Editor(s): Beckman, Robert; Townsend-Gault, Ian; Schofield, Clive; Davenport, Tara; Bernard, Leonardo

Publisher: Edward Elgar Publishing

ISBN (hard cover): 9781781955932

Section: Chapter 4

Section Title: Rationales for zones of co-operation

Author(s): Townsend-Gault, Ian

Number of pages: 25

Abstract/Description:

A maritime ‘zone of co-operation’ is the omnibus term used to describe an area, created by two or more States according to an infinite number of criteria or considerations, within which the usual rules of unilateral jurisdiction relating to the exercise of rights and the discharge of obligations over ocean activities are replaced by a regime where these rights and responsibilities are exercised jointly in some way.
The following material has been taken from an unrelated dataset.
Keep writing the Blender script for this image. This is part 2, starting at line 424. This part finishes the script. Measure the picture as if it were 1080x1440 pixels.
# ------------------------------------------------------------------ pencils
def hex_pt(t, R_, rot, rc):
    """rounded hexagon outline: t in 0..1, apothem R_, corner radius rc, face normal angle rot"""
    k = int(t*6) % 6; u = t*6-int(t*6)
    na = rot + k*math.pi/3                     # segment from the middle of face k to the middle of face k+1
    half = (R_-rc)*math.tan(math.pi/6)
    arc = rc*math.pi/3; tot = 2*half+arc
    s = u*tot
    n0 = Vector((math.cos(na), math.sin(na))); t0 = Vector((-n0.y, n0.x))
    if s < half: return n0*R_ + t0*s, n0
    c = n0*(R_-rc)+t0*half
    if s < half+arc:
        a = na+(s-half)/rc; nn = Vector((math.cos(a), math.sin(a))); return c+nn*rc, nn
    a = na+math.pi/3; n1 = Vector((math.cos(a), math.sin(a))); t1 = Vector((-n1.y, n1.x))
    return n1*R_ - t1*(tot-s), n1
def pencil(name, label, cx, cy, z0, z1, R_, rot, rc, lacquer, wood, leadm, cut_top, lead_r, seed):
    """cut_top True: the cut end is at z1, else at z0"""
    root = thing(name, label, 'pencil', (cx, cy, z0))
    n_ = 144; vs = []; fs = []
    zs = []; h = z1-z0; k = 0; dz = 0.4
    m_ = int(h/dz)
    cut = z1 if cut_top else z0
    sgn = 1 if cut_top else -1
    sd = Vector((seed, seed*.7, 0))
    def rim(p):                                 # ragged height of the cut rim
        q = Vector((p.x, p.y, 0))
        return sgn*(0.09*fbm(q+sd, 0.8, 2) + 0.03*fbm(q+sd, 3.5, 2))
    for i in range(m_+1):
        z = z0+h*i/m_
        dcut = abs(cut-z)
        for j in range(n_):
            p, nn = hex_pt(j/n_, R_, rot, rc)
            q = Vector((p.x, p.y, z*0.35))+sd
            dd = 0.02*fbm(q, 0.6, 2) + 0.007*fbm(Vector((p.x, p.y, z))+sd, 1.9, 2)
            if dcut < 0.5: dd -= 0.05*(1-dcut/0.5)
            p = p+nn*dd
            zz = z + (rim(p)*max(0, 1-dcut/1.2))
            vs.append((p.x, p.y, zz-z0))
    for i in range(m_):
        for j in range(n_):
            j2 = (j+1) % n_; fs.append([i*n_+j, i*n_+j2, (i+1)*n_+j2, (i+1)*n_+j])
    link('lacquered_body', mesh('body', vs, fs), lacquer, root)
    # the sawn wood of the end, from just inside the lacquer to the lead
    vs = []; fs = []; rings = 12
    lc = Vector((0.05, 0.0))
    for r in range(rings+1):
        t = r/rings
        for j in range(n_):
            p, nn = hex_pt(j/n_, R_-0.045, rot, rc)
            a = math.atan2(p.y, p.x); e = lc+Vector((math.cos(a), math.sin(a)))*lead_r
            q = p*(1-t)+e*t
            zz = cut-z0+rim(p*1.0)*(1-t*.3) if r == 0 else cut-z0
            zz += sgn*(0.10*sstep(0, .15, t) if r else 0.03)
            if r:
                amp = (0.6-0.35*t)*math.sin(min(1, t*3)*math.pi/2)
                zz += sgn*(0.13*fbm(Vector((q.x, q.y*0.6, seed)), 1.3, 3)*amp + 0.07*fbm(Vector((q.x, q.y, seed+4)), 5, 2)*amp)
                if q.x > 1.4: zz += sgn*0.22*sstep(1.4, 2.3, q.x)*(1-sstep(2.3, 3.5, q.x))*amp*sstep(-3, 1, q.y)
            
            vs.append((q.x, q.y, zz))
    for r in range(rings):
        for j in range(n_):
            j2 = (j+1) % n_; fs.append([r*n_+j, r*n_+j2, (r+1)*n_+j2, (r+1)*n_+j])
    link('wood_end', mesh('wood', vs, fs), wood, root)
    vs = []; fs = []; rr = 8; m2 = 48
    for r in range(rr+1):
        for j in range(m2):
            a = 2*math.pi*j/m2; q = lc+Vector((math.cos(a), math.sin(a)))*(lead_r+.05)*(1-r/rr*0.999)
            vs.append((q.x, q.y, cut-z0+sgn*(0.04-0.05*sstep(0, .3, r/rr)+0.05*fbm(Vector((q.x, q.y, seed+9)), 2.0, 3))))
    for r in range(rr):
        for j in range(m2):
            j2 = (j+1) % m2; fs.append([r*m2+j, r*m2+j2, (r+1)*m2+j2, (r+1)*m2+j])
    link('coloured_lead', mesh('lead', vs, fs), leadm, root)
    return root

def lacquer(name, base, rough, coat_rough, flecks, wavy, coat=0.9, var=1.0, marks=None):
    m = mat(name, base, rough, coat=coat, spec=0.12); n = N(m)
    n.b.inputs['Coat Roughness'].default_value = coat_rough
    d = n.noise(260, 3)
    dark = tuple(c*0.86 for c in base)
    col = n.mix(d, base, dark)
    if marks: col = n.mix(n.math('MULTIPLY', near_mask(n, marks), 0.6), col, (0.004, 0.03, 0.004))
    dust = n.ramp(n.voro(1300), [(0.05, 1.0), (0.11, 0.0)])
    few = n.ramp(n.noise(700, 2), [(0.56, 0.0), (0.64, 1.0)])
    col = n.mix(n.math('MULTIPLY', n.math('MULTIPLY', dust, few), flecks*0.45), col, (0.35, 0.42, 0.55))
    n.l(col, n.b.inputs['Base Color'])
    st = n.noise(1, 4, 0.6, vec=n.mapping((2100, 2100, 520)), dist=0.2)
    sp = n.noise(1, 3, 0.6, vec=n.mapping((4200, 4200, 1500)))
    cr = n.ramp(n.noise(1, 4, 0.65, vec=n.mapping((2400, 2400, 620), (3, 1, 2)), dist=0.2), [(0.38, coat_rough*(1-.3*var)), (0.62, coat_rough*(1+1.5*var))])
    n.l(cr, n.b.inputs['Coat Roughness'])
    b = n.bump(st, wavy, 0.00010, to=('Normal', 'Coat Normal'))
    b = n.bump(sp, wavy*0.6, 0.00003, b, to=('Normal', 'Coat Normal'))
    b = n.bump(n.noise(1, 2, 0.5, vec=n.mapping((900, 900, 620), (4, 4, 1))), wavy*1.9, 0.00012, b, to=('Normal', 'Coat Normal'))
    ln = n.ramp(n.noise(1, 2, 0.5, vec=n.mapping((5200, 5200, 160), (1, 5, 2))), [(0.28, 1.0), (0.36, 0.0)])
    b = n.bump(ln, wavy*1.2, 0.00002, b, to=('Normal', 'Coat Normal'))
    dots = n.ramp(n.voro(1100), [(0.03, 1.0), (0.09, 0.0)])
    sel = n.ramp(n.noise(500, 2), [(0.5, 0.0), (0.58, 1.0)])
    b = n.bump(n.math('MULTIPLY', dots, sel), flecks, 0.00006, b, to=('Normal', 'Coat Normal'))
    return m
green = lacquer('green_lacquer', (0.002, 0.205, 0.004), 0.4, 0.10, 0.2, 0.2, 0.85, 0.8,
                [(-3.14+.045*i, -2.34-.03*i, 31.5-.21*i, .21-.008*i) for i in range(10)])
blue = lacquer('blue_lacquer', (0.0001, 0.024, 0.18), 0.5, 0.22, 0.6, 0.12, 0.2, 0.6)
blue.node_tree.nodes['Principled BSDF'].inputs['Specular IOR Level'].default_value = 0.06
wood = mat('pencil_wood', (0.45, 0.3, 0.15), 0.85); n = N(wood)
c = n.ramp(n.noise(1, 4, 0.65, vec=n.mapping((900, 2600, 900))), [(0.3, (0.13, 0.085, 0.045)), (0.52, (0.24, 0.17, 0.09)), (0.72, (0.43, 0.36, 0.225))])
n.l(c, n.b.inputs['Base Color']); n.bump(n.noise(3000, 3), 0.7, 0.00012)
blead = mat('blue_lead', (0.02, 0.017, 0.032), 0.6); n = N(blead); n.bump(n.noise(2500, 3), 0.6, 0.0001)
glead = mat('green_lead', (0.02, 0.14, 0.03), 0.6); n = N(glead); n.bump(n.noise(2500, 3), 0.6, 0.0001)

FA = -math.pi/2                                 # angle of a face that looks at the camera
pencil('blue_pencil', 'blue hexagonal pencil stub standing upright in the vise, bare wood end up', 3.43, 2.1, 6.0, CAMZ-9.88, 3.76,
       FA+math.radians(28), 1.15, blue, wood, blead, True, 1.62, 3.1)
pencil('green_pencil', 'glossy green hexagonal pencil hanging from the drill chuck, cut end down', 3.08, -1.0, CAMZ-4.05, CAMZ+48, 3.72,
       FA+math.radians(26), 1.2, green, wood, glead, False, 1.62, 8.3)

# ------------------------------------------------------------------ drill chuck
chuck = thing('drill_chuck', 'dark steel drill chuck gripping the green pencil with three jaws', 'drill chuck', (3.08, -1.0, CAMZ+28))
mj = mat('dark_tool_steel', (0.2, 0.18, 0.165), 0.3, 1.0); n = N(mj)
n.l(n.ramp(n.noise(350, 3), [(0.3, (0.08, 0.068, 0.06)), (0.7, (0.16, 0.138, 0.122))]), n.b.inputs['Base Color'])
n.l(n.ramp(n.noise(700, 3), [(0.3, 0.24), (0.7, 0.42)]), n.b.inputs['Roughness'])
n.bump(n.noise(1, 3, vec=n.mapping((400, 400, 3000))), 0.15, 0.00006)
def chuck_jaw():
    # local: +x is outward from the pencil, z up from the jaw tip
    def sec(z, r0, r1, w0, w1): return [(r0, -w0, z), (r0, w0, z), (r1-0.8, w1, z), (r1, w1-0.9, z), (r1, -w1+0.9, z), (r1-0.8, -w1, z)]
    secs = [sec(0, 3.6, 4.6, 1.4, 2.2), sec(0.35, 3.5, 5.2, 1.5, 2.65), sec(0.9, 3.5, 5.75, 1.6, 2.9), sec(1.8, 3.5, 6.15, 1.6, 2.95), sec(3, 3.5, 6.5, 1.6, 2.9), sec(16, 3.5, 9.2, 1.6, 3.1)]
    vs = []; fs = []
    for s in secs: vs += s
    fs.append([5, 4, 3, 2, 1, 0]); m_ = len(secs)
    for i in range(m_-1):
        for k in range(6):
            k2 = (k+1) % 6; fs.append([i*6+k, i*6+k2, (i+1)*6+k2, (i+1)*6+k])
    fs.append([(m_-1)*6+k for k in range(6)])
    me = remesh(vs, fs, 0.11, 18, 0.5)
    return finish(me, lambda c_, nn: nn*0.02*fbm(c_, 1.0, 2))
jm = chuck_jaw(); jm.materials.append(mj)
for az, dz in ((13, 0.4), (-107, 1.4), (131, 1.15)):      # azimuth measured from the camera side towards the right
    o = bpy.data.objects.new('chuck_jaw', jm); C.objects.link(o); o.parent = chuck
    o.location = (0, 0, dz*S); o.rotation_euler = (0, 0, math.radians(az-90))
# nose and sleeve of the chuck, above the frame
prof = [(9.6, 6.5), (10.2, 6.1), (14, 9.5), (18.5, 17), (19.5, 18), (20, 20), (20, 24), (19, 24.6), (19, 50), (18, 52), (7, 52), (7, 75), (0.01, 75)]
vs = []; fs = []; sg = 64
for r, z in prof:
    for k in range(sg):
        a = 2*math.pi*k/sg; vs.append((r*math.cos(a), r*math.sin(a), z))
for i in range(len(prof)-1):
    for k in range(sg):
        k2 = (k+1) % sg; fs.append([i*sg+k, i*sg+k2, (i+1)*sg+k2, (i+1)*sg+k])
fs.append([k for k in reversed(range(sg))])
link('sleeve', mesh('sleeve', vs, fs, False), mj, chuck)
The zone of co-operation designed to facilitate natural resource exploration and exploitation is therefore as much a part of the legal and policy regime as a petroleum law or fisheries law, and recognition of this often forgotten reality should never be overlooked. There are multiple and various examples of zones of co-operation, but the outstanding example of the zone of co-operation that governs offshore petroleum joint development is the focus of the present volume. Nonetheless, just as joint development can take many forms, contemporary state practice continues to evolve different examples of zonal co-operation. The zone within which the special regime applies is usually constituted by the area where the claims to maritime jurisdiction made by the parties overlap with one another. That said, co-operation zones need not be ‘created’ by States through their conflicting maritime jurisdictional claims but may instead be dictated by the presence of marine features such as enclosed and semi-enclosed seas, large marine ecosystems and the like: zones which are the product of the natural world, not human choice, activity or, indeed, discord.